I was never into performance art. I did do a science degree at Otago University; it was there that I realised that I really hated science. But I found myself gravitating towards the arts. The science part really didn’t do it for me and it was something I was doing for my parents, really.
It was only once I left university that it felt like I left a deprivation tank and I started exploring all those other things. I joined a theatre club, I finished my piano exam, I took up painting classes — I was doing everything other than science. I started studying theatre and education. I felt like this was something I really enjoyed and was good at; my tutor encouraged me to audition for drama school and I did. I didn’t actually graduate from drama school until I was 27.
What inspired you and Justin to create the Indian Ink Theatre Company?
A desperate need for work. We both had just graduated from our respective drama schools and particularly me, as an Indian, I wasn’t going to get a lot of work sitting around waiting for the phone to ring. You know, the odd ad for curry paste or, you know, a weird role in a fantasy play or something were the only things that were coming up. I sort of entered drama school with the idea that I’d create my own work anyway.
I strongly believe in having a director as an outside eye. Even when you’re creating your own work, you need somebody else, and Justin fell out of the sky as the ideal candidate because he graduated from a drama school that specialised in the stuff that I was really interested in. We met and shook hands over a cup of coffee, and the Indian Ink Theatre Company was born.
How did the name for your theatre company come about?
When I graduated from National Drama School, I was the first Indian to ever graduate so it was definitely this new perspective [that influenced it]. Justin isn’t Indian, but he has got such a great, amazing kind of structural brain. He actually trained as an architect originally. He works very strongly with the designer so all that he is bringing to our partnership.
So it was smooth sailing, kind of.
Yeah, it’s coming up to twenty years next year, which is pretty phenomenal for any company, let alone a theatre company — in this country, anyway. Funnily enough, when we first met, we decided that we were only going to be around for three plays because we looked at the templates for theatre companies in New Zealand. They seemed to last maybe five years max and then just fall apart because of the economic stress or creative differences. So we said, okay, we’ll just do three plays. But by the end of The Pickle King, we still had a lot of creative grunt left and we renewed our vows and we created another three plays after that and we’re still going.

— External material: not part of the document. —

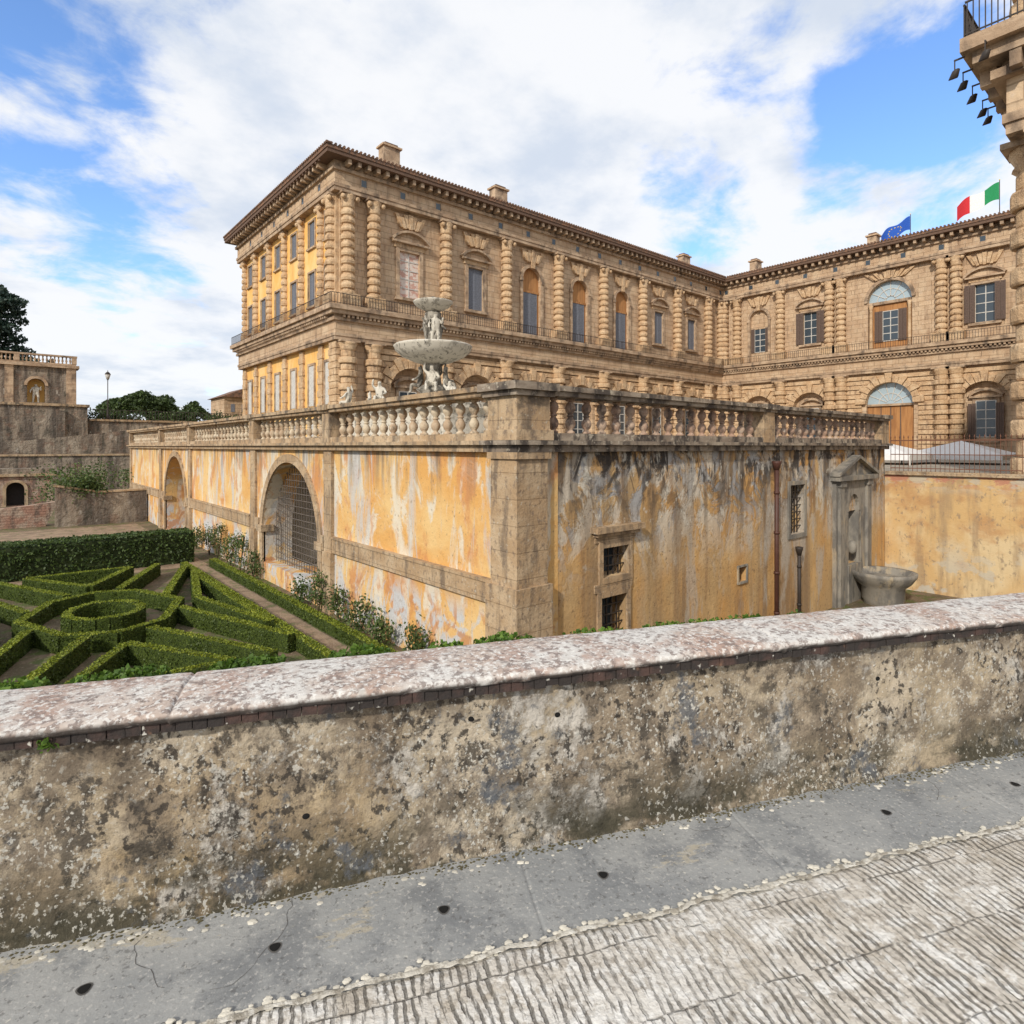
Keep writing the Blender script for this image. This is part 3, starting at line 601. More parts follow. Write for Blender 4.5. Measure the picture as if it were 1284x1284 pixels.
# ------------------------------------------------------------------ flags
def flag(name,x,y,z,w,h,bands,star=False):
    f=G(name); f.lathe('flag_pole','iron',x,y,[(.05,z-2.5),(.04,z+h+.3)],8); f.lathe('pole_finial','fy',x,y,[(.01,z+h+.3),(.09,z+h+.38),(.01,z+h+.46)],8)
    n=24
    def P(s,t): return (x+.35*math.sin(s*7)*s,y+.05+w*s*.93,z+h*t-1.5*s**1.4+.16*math.sin(s*9+t))
    for bi,mt in enumerate(bands):
        V=[];F=[]; a=bi/len(bands); b=(bi+1)/len(bands)
        for i in range(n//len(bands)+1):
            s=a+(b-a)*i/(n//len(bands)); V+= [P(s,0),P(s,1)]
        for i in range(n//len(bands)): F.append((2*i,2*i+1,2*i+3,2*i+2))
        f.add('cloth_band_%d'%bi,mt,V,F,smooth=True)
    if star:
        for k in range(12):
            a=2*math.pi*k/12; cs=.5+.2*math.cos(a); ct=.5+.33*math.sin(a); V=[]
            for j in range(10):
                r=.055 if j%2==0 else .025; q=P(cs+r*.55*math.sin(j*math.pi/5),ct+r*math.cos(j*math.pi/5)); V.append((q[0]-.03,q[1],q[2]))
            f.add('stars','fy',V,[tuple(range(10))])
    f.finish()
flag('italian_flag',92.5,17.6,30.0,4.6,2.0,['fg','fw','fr'])
flag('european_flag',92.5,27.0,28.9,3.8,1.7,['fb'],True)
# ------------------------------------------------------------------ terrace building
g=G('terrace_building')
A=lambda u,d,z:(7-d,u,z); B=lambda u,d,z:(u,8.1-d,z)
GZ=-4.6; GL=-5.4; ZT=-.1
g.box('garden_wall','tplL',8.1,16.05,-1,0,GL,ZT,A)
g.arch('garden_wall','tplL',16.05,22.55,GZ,ZT,19.2,2.4,-4.0,-2.9,-1,0,A,n=20)
g.box('garden_wall','tplL',22.55,32.1,-1,0,GZ,ZT,A)
g.arch('garden_wall','tplL',32.1,39.0,GZ,ZT,35.5,2.4,GZ+.05,-2.9,-1,0,A,n=20)
g.box('garden_wall','tplL',39.0,49.4,-1,0,GZ,ZT,A)
for uc,zb in ((19.2,-4.0),(35.5,GZ+.05)):
    g.ring('arch_mouldings','tst',uc,-2.9,2.4,2.66,-.05,.07,A,n=17,gap=.006)
    for s in(-1,1):
        a,b=sorted((uc+s*2.4,uc+s*2.66)); g.box('arch_jambs','tst',a,b,-.05,.07,GZ,-2.95,A)
        a,b=sorted((uc+s*2.3,uc+s*2.8)); g.box('arch_imposts','tst',a,b,-.3,.13,-2.95,-2.72,A)
u=16.9
while u<21.55:
    top=-2.9+math.sqrt(max(.02,2.4**2-(u-19.2)**2)); g.box('arch_grille_bars','grille',u-.009,u+.009,-.42,-.402,-4.0,top,A); u+=.21
z=-3.85
while z<-.6:
    hx=2.4 if z<-2.9 else math.sqrt(max(.01,2.4**2-(z+2.9)**2)); g.box('arch_grille_rails','grille',19.2-hx,19.2+hx,-.40,-.382,z-.009,z+.009,A); z+=.21
for u in (16.05,22.55,32.1,39.0,49.2):
    g.box('stone_pilasters','tst',u-.25,u+.25,0,.09,GZ,ZT,A); g.box('pilaster_bases','tst',u-.28,u+.28,.0,.13,GZ,-2.92,A)
for a,b in ((8.7,15.75),(22.85,31.8),(39.3,48.9)):
    g.box('string_course','tst',a,b,0,.10,-2.9,-2.52,A); g.box('string_course_lip','tst',a,b,0,.13,-2.519,-2.46,A)
for a,b in ((16.35,16.5),(21.9,22.25),(32.4,32.8),(38.2,38.7)): g.box('string_course','tst',a,b,0,.10,-2.9,-2.5,A)
holes=[(9.25,10.05,-2.65,-2.05),(9.2,10.0,-3.85,-3.05),(17.36,18.28,-2.55,-1.12),(14.5,14.9,-3.5,-3.12),(21.2,22.3,-3.9,-2.15)]
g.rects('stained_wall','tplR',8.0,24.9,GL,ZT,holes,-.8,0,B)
for (a,b,c,d) in holes[:4]:
    g.box('window_darkness','glass',a,b,-.5,-.42,c,d,B)
    w=.12 if b-a>.5 else .05
    mt='tst' if a<12 else 'grey'
    g.box('window_frames',mt,a-w,a,0,.04,c-w,d+w,B); g.box('window_frames',mt,b,b+w,0,.04,c-w,d+w,B); g.box('window_frames',mt,a,b,0,.04,d,d+w,B); g.box('window_frames',mt,a,b,0,.05,c-w,c,B)
    n=4 if b-a>.5 else 2
    if b-a<.5: continue
    for i in range(1,n+1):
        u=a+(b-a)*i/(n+1); g.box('window_grilles','iron',u-.014,u+.014,-.14,-.112,c,d,B)
    m_=max(2,round((d-c)/.2))
    for i in range(1,m_):
        z=c+(d-c)*i/m_; g.box('window_grilles','iron',a,b,-.11,-.09,z-.012,z+.012,B)
g.box('window_frames','tst',9.0,10.17,.0,.035,-3.05+.12,-2.65-.12,B)
g.box('window_hood','tst',8.9,10.4,0,.2,-1.72,-1.6,B); g.box('window_hood','tst',8.98,10.32,0,.12,-1.8,-1.722,B)
g.box('pale_patch_lintel','tst',9.02,10.28,0,.03,-1.93,-1.802,B)
g.box('corner_pier','tst',6.88,7.62,7.98,8.72,-2.92,ZT); g.box('corner_pier_base','tst',6.81,7.69,7.91,8.79,GL,-2.5)
g.box('pier_capital','tst',6.83,7.67,7.93,8.77,-.22,ZT-.001)
g.box('terrace_cornice','tdark',6.84,24.9,7.94,8.9,ZT+.0,.03); g.box('terrace_cornice','tst',6.84,8.0,8.902,49.5,ZT,.03)
g.box('terrace_cornice_lip','tdark',6.74,24.95,7.84,8.9,.032,.11); g.box('terrace_cornice_lip','tst',6.74,8.0,8.902,49.6,.032,.11)
g.box('terrace_deck','floor',8.0,24.9,8.9,55,-.4,.0)
g.box('far_end_wall','tplL',8.0,24.9,48.6,49.4,GZ,-.4)
g.box('grotto_back_wall','pale',9.6,9.9,8.9,30,GZ,-.4); g.box('grotto_back_wall_far','ywall',10.6,10.9,30,48.6,GZ,-.4); g.box('grotto_floor','floor',8,10.6,8.9,48.6,GZ+.01,-4.4)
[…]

Your play, Kiss the Fish, will be coming to Dunedin soon. Can you tell me a little about the inspiration for the play and what the collaboration process was like when it came to bringing Kiss the Fish to life?
Justin was in Malaysia, staying on an island called Penang Island. He was in poorer tourist accommodation, but up the hill from him was a five-star resort. It was entirely occupied by monkeys. The jungle had taken it back, and when he got to asking the locals what had happened, they said the developers had come in and they hadn’t sorted any submissions for the village; they just started building this resort but they hadn’t secured the water rights, which rested with the village. The village said no and, without water for their taps or swimming pools, the developers had to walk away. Then the monkeys took over.
That image of a fully functional five-star resort occupied by monkeys was a haunting one that had lingered with Justin over many years. So when we came to write this play, we had also been in Bali — another beautiful island — and there were a bunch of these resorts all around the place. The resorts were made and the jungle was slowly taking them back too.
In Bali, we fell in love with the Balinese mask tradition and they have this amazing comic mask called Topeng and we established a relationship with a mask carver and he made a bunch of masks that we were going to use in a show but we didn’t really have a show to do it and so, then, Kiss the Fish was born.
Do you have any advice for people interested in pursuing theatre as a profession?
One of my favourite quotes is “film will make you famous, TV will make you rich, theatre will make you good”. I think if you’re going to pursue theatre, you have really got to be passionate about it because, honestly, there is not a lot of money in it. Think carefully about pursuing that and really know that that’s what you want to do.